Now we use the relation ${m_1}{m_2} = - 1$to prove that line OP and OQ subtend right angle at its focus. Here ${m_1}$is the slope of OP and ${m_2}$ is the slope of OQ.
Here, in this figure ${x_1} = 1 + \sqrt 3 \,,\,{y_1} = 2\,\,,\,{x_2} = - 1,\,\,{y_2} = 3\,,\,{x_3} = 3\,,\,{y_3} = 3\,\,$
$\Rightarrow$ ${m_1} = \dfrac{{{y_2} - {y_1}}}{{{x_2} - {x_1}}}$ and ${m_2} = \dfrac{{{y_3} - {y_1}}}{{{x_3} - {x_1}}}$

$\Rightarrow$ ${m_1} = \dfrac{{3 - 2}}{{ - 1 - \left( {1 + \sqrt 3 } \right)}}$ and ${m_2} = \dfrac{{3 - 2}}{{3 - \left( {1 + \sqrt 3 } \right)}}$
$\Rightarrow$ ${m_1} = \dfrac{1}{{ - 2 - \sqrt 3 }}$ and ${m_2} = \dfrac{1}{{2 - \sqrt 3 }}$
$\Rightarrow$ ${m_1} = \dfrac{1}{{ - \left( {2 + \sqrt 3 } \right)}}$and ${m_2} = \dfrac{1}{{2 - \sqrt 3 }}$
Now, we will multiply both the terms
${m_1}{m_2} = \dfrac{1}{{2 - \sqrt 3 }} \times \dfrac{{ - 1}}{{\left( {2 + \sqrt 3 } \right)}}$
$\Rightarrow {m_1}{m_2} = \dfrac{{ - 1}}{{{{\left( 2 \right)}^2} - {{\left( {\sqrt 3 } \right)}^2}}}$
$\Rightarrow {m_1}{m_2} = \dfrac{{ - 1}}{{4 - 3}}$
$\Rightarrow {m_1}{m_2} = \dfrac{{ - 1}}{1}$
$\Rightarrow {m_1}{m_2} = - 1$
Therefore, OP and OQ subtend the right angle at the focus.
Hence, option A, C and D are correct.

Therefore, the correct option is A, C and D

Note: All ellipses have two focal points, or foci.
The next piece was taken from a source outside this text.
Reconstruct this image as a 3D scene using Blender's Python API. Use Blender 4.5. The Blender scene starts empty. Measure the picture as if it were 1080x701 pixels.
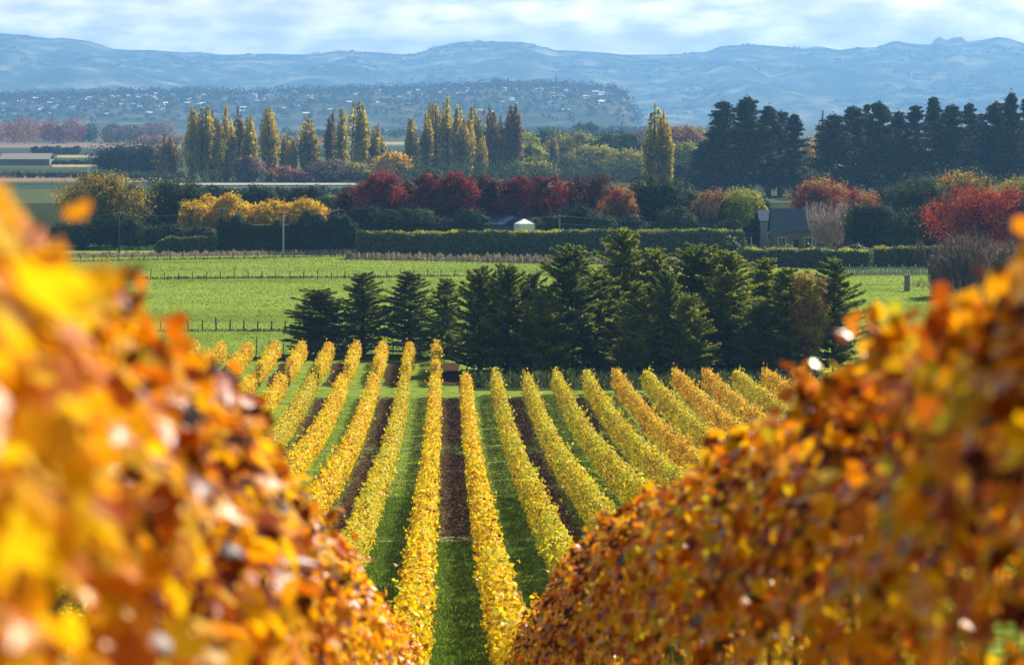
import bpy, math
import numpy as np
from mathutils import Vector, Euler

SC = bpy.context.scene
COL = SC.collection
R = math.radians

# ------------------------------------------------------------------ camera
H = 23.2                       # lens height above the plain
F = 3000.0 / 1080.0            # focal length in picture widths
PITCH = math.atan(230.5 / 3000); YAW = math.atan(69 / 3000)
cam_d = bpy.data.cameras.new('camera'); cam = bpy.data.objects.new('camera', cam_d); COL.objects.link(cam)
cam_d.sensor_width = 36; cam_d.lens = 100
cam_d.clip_start = 0.1; cam_d.clip_end = 60000
cam.location = (0, 0, H); cam.rotation_euler = (R(90) - PITCH, 0, -YAW)
cam_d.dof.use_dof = True; cam_d.dof.focus_distance = 150; cam_d.dof.aperture_fstop = 3.0
cam_d.dof.aperture_blades = 0
SC.camera = cam
CM = Euler((R(90) - PITCH, 0, -YAW)).to_matrix()

# ------------------------------------------------------------------ world, sun, exposure
SUN_EL, SUN_AZ = R(42), R(40)          # azimuth measured from +Y (view direction) towards +X
w = bpy.data.worlds.new("World"); SC.world = w; w.use_nodes = True
nt = w.node_tree; nt.nodes.clear()
wo = nt.nodes.new('ShaderNodeOutputWorld'); bg = nt.nodes.new('ShaderNodeBackground')
sky = nt.nodes.new('ShaderNodeTexSky'); sky.sky_type = 'NISHITA'; sky.sun_disc = False
sky.sun_elevation = SUN_EL; sky.sun_rotation = SUN_AZ; sky.altitude = 20
sky.air_density = 1.0; sky.dust_density = 1.0; sky.ozone_density = 2.0
tc = nt.nodes.new('ShaderNodeTexCoord'); mp = nt.nodes.new('ShaderNodeMapping')
mp.inputs['Scale'].default_value = (17, 17, 55)
nz = nt.nodes.new('ShaderNodeTexNoise'); nz.inputs['Scale'].default_value = 1.3
nz.inputs['Detail'].default_value = 6; nz.inputs['Roughness'].default_value = .55
rp = nt.nodes.new('ShaderNodeValToRGB')
rp.color_ramp.elements[0].position = .36; rp.color_ramp.elements[0].color = (.5, .5, .5, 1)
rp.color_ramp.elements[1].position = .62; rp.color_ramp.elements[1].color = (1, 1, 1, 1)
nz2 = nt.nodes.new('ShaderNodeTexNoise'); nz2.inputs['Scale'].default_value = 3.2; nz2.inputs['Detail'].default_value = 4
cr = nt.nodes.new('ShaderNodeValToRGB')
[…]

The sum of the distances from every point on the ellipse to the two foci is a constant. All ellipses have a centre and a major and minor axis. All ellipses have eccentricity values greater than or equal to zero, and less than one.